Lerner v. First Wis. Nat. Bank of Milwaukee
Headline: Bankruptcy rule limits creditors’ ability to file late objections to discharge, upholding an order that forces written objections on the scheduled hearing day and curbs delay or payoff tactics.
Holding: The Court held that the amended bankruptcy order requires creditors to file written objections on the scheduled day when creditors must show cause (that is, explain their objections) and generally bars late filings.
- Forces creditors to file written objections at the hearing, reducing delay-and-payoff tactics.
- Encourages earlier preparation by creditors and speeds bankruptcy discharge proceedings.
- Allows courts to schedule or postpone the hearing day when needed.
Summary
Background
This dispute involved people seeking bankruptcy discharges and the creditors who opposed them. Congress and bankruptcy officials changed General Order XXXII, effective April 24, 1933, to require that a creditor who appears to oppose a discharge also file written grounds at the same time.

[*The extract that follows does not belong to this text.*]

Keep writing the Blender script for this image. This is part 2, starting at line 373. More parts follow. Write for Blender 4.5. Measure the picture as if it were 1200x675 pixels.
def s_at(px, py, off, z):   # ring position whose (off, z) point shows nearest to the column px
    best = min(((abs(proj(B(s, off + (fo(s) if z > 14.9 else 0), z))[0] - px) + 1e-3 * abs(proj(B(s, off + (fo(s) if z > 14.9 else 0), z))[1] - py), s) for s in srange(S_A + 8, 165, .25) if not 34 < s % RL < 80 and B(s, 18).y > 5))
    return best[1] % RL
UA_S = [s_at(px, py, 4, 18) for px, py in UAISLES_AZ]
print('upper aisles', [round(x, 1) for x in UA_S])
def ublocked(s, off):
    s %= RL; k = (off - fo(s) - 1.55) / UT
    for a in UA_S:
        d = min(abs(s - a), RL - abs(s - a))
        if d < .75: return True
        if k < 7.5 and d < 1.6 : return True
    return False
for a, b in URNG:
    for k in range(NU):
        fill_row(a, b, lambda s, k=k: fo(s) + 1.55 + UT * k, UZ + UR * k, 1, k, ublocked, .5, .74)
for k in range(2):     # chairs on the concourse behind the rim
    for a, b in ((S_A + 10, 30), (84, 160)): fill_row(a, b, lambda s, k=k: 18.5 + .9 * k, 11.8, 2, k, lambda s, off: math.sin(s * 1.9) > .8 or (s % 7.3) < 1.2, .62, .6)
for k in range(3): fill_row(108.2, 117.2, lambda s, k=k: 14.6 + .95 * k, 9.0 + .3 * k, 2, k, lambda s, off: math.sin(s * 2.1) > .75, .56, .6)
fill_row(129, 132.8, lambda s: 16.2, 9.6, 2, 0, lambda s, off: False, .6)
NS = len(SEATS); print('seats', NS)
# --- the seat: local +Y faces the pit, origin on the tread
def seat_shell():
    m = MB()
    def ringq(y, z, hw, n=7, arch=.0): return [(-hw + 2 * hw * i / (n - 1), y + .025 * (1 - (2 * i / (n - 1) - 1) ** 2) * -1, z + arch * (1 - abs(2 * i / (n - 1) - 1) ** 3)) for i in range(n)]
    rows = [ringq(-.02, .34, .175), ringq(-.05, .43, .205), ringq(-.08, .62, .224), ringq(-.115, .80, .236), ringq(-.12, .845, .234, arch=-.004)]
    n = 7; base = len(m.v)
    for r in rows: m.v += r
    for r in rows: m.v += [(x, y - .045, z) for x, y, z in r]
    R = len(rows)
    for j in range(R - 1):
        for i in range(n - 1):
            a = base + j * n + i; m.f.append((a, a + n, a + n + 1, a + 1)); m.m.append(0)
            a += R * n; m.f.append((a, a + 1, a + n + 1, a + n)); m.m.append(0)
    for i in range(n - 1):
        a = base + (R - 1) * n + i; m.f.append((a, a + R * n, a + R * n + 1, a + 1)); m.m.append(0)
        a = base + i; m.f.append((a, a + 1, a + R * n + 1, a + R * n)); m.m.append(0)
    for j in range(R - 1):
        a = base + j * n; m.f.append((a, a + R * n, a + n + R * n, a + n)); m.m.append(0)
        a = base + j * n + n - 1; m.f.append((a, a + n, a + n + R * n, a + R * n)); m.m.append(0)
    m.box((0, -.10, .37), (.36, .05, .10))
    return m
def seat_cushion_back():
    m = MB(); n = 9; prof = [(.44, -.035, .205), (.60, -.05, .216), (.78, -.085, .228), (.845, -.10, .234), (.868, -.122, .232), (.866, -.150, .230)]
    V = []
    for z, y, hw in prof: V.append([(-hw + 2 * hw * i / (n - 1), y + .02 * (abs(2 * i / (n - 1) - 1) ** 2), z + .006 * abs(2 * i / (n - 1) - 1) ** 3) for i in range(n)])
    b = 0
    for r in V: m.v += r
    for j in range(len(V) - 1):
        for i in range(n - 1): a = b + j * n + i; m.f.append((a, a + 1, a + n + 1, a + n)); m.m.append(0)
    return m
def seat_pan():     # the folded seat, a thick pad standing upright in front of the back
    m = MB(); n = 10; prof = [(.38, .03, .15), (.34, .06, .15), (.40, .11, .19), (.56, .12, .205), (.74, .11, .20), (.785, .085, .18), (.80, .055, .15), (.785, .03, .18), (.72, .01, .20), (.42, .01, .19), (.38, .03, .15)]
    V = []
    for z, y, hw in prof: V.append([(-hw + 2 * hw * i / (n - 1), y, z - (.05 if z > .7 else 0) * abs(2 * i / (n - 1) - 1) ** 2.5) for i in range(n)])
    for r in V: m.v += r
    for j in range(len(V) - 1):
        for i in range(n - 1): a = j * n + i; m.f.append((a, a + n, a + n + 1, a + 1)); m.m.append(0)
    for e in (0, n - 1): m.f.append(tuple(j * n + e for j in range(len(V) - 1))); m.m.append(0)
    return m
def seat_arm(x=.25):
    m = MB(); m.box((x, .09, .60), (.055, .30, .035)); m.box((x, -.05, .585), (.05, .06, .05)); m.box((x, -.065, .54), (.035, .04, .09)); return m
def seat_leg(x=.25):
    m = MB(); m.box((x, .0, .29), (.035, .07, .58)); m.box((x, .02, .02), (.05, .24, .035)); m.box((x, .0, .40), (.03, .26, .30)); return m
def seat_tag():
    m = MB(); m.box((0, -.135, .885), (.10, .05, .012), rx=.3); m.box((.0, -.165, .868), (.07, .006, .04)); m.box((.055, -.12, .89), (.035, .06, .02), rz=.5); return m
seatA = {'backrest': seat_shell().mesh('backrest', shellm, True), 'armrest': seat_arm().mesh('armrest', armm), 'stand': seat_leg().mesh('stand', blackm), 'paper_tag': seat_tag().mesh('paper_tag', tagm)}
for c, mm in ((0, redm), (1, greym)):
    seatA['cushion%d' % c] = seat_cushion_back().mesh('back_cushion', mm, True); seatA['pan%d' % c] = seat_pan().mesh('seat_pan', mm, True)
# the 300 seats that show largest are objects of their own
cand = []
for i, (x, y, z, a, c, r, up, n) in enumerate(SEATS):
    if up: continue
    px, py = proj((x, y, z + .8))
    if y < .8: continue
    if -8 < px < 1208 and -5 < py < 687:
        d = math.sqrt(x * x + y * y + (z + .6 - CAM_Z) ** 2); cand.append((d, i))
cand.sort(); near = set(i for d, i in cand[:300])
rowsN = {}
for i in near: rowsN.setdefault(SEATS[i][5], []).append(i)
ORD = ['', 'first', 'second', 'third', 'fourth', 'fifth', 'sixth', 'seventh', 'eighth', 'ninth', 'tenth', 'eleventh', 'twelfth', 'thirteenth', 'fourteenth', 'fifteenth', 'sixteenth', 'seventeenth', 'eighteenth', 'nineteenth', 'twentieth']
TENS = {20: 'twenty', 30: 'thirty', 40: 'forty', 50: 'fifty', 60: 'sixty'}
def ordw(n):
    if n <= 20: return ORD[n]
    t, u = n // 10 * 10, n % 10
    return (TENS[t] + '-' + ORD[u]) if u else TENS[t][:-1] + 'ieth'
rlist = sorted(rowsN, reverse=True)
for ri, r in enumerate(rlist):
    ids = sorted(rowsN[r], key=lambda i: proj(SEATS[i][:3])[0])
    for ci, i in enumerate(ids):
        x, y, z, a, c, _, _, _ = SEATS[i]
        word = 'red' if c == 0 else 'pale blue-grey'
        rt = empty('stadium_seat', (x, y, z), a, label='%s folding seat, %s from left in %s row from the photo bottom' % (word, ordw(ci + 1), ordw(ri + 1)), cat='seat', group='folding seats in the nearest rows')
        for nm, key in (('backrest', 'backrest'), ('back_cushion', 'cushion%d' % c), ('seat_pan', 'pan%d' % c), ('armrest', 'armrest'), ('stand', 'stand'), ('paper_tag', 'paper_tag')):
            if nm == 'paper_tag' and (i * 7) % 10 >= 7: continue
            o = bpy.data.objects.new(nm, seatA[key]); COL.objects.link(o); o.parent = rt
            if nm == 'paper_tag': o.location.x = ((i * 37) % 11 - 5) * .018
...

The change responded to reports showing creditors sometimes filed brief appearances, waited ten days, and then either were bought off or never followed up, which delayed many cases. Two appeals courts disagreed about whether judges could later allow those written objections to be filed after the scheduled day.
Reasoning
The central question was whether the amended order allows a creditor to file written objections after the day set for creditors to show cause. The Court held that the amendment’s language is mandatory and was adopted to stop the delay-and-payoff abuses. The Court said strict compliance is required: objections should be filed on the scheduled show-cause day. At the same time, the Court noted bankruptcy judges retain some practical control: the court can set or postpone the show-cause day and use other permissive provisions to manage proceedings.
Real world impact
The ruling means creditors generally must present written reasons for opposing a discharge on the scheduled hearing day, which reduces opportunities to delay or extract payments after filing a simple appearance. Debtors, trustees, and courts should see quicker resolution of discharge requests. Courts still have the ability to change the hearing day or manage timing when circumstances require, so flexibility for fair process is preserved.